- [Objective]: Stop after the line with "F_PX, PITCH = 1050.0, R(5.6)": repeat exactly every line before it, beginning with the first, and that line itself.

- [Source data]:
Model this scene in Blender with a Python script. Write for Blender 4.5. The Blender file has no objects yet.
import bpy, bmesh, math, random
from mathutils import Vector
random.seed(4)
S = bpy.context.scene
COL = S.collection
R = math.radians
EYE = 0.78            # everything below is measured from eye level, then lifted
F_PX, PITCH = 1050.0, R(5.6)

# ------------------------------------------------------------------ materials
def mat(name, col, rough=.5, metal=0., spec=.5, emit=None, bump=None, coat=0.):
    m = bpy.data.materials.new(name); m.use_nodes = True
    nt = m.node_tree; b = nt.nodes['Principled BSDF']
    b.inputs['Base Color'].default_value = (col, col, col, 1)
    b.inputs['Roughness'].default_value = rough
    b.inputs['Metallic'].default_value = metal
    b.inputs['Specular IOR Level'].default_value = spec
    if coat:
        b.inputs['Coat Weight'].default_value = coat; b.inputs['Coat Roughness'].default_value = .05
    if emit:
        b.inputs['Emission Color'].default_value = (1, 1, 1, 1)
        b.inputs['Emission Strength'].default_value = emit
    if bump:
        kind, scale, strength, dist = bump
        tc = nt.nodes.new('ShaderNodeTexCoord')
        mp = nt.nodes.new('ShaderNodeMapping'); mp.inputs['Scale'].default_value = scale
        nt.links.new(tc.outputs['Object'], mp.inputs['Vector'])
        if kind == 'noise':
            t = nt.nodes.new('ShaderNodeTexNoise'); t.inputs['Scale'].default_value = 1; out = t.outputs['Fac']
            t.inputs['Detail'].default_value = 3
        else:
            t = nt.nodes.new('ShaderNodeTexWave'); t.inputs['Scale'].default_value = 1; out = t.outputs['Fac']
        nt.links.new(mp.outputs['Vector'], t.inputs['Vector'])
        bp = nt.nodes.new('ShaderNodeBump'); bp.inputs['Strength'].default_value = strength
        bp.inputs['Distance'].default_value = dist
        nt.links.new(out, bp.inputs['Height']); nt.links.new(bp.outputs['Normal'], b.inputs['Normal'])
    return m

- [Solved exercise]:
Model this scene in Blender with a Python script. Write for Blender 4.5. The Blender file has no objects yet.
import bpy, bmesh, math, random
from mathutils import Vector
random.seed(4)
S = bpy.context.scene
COL = S.collection
R = math.radians
EYE = 0.78            # everything below is measured from eye level, then lifted
F_PX, PITCH = 1050.0, R(5.6)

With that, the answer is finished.